Wed 12 Feb 2020

Sensitive personality traits: a hidden gem for employers?

 Our society has championed resilience for a long time.   Language such as "toughen up", grow a "thicker skin" or "harder shell" is often used when talking about people who are sensitive.  

In a wider world which celebrates strong, bold and confident personality traits, we could be forgiven for thinking that softer skills show a weakness that should be hidden or worked on in order to "fix" them.

But, with increasing numbers of people identifying as having sensitive personality traits,  these unique soft skills could add some serious value in today's workplace.
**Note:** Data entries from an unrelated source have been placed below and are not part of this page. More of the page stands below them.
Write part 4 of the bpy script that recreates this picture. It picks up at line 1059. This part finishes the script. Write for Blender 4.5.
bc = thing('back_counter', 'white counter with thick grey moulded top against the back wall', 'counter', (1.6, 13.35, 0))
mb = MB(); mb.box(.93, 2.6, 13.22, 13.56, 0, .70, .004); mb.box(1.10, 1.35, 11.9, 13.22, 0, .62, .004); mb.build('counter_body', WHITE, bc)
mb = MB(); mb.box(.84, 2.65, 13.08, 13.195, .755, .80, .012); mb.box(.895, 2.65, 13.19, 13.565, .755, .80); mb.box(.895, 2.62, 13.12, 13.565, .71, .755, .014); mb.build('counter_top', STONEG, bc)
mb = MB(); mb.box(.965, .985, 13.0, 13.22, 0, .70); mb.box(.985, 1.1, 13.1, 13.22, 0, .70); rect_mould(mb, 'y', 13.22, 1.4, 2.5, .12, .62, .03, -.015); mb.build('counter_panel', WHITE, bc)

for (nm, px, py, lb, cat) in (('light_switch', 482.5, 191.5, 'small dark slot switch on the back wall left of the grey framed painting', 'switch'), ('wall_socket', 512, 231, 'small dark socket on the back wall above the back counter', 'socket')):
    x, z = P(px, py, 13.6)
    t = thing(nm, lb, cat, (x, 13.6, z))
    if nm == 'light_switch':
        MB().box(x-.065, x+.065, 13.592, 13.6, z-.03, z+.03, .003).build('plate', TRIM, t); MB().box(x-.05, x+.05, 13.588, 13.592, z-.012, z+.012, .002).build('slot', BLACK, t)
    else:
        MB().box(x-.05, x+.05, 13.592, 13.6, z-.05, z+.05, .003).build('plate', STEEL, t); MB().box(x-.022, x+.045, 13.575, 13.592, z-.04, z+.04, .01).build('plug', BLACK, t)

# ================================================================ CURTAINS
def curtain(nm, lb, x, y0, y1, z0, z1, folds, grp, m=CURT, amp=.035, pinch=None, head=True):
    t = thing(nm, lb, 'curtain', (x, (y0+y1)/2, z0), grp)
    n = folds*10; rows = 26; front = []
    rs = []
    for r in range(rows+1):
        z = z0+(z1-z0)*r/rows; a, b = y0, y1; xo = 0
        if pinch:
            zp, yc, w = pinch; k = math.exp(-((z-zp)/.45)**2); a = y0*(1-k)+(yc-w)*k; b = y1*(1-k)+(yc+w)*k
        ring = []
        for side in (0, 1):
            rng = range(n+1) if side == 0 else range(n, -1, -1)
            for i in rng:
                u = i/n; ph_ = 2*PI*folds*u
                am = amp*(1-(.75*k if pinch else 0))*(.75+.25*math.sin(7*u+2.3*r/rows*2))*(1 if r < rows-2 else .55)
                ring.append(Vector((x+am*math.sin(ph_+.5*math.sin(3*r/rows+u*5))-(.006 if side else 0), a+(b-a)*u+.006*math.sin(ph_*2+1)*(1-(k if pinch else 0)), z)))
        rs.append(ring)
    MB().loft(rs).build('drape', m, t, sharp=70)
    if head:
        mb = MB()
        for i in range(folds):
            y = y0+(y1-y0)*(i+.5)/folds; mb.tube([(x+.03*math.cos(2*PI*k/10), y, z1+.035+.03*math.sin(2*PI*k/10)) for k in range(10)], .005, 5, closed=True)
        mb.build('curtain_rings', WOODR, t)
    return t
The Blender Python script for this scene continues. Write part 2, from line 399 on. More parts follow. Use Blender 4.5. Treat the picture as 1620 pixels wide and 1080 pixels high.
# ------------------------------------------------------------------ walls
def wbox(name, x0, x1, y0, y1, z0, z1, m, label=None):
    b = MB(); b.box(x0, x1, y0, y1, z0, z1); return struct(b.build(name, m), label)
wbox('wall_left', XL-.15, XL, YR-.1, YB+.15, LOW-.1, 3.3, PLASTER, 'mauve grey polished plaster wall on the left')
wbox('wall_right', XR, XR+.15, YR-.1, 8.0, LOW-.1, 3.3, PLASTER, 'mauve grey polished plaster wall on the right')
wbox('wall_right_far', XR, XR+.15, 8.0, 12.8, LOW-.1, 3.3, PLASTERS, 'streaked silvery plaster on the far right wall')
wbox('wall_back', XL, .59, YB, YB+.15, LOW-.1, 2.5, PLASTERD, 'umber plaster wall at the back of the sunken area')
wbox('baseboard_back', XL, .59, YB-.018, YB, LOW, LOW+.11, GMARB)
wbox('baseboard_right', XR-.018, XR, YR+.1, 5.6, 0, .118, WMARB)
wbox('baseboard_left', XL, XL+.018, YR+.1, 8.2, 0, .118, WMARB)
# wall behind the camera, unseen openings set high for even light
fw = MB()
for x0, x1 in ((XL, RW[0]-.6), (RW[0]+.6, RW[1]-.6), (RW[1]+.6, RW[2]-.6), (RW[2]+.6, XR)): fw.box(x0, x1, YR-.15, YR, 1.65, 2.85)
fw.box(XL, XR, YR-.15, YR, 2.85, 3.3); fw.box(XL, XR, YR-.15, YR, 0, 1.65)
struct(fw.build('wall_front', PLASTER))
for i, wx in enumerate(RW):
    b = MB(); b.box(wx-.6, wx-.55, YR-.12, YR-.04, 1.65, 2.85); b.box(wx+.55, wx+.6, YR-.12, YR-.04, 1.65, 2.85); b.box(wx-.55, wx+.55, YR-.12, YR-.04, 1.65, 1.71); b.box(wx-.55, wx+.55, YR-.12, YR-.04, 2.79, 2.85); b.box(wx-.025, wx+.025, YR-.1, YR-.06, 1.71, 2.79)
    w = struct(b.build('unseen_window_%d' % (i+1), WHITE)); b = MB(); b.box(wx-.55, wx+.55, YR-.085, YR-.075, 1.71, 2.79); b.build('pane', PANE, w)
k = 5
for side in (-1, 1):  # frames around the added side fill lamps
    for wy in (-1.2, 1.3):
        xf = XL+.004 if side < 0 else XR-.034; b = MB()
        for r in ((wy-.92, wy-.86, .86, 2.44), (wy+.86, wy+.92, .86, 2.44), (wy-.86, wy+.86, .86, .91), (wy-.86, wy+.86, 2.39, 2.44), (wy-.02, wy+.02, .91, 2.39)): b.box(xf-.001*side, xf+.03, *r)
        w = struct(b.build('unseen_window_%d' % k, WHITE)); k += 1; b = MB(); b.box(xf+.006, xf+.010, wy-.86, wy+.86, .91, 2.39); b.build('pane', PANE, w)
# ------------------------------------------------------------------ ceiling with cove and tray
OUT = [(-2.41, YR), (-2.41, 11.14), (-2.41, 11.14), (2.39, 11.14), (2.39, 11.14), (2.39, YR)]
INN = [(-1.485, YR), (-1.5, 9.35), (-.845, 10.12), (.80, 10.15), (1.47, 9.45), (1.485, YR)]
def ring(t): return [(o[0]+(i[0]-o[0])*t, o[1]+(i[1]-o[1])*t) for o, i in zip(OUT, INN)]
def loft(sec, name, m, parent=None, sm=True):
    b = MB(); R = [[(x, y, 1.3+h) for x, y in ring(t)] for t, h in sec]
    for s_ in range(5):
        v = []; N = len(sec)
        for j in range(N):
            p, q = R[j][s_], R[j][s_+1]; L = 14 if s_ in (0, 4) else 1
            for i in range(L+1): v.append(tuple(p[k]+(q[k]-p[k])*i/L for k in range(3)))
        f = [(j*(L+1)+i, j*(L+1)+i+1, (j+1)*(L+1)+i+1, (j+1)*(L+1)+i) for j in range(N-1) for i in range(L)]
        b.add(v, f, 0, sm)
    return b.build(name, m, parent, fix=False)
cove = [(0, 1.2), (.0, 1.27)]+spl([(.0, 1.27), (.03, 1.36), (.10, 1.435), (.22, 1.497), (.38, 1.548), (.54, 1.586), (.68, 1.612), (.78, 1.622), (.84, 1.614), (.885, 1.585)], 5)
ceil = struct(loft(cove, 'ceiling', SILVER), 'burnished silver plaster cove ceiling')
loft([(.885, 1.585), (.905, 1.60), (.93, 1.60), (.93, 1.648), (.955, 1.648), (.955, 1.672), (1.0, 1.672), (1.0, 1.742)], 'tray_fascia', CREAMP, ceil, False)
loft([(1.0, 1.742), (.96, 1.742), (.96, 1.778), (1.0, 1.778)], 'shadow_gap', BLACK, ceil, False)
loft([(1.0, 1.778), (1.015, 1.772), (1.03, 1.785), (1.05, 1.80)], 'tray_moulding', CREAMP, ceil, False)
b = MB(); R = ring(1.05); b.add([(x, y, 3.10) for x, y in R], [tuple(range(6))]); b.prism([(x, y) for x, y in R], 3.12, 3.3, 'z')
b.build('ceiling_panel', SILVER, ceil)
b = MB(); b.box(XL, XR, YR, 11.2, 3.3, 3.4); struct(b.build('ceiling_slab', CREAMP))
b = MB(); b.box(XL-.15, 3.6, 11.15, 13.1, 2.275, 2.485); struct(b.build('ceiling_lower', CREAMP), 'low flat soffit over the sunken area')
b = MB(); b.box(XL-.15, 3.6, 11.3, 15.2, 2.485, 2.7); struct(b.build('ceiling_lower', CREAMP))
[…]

Although levels of sensitivity is perhaps more accurately viewed as a spectrum rather than rigid categories of sensitive/non sensitive, there is an extreme end.  Often referred to as Sensory Processing Sensitivity (SPS) or Highly Sensitive People (HSP), it is estimated that this trait applies to around 20% of the human population. According to research by Dr Elaine Aron, HSPs are aware of subtleties in their surroundings and more easily overwhelmed when in a highly stimulating environment.

While HSPs may be easily overwhelmed by noise, light or other stressors, they are also intuitive, highly attuned to people around them and have high degrees of empathy and creativity.   They can sense emotions and respond quickly.  They are good at reading people and can quickly pinpoint areas of friction, often addressing them before they fester.  They naturally establish meaningful relationships.  These innate soft skills could be what is needed to close the gap between good and excellent customer service in organisations in a range of business sectors.  

Organisations can cultivate and maximise the use of these valuable skills by ensuring their managers are equipped to deal with different personality traits, rather than a one size fits all approach.  As well as some good quality management training,  providing staff with quiet and calm areas for time away from the buzz of an office environment and the use of agile working practices could all be beneficial.  Keeping an eye on the wellbeing of staff, watching out for signs of overwhelm and stress and ensuring that there is a culture of care and support would all help to nurture and retain valuable, key talent.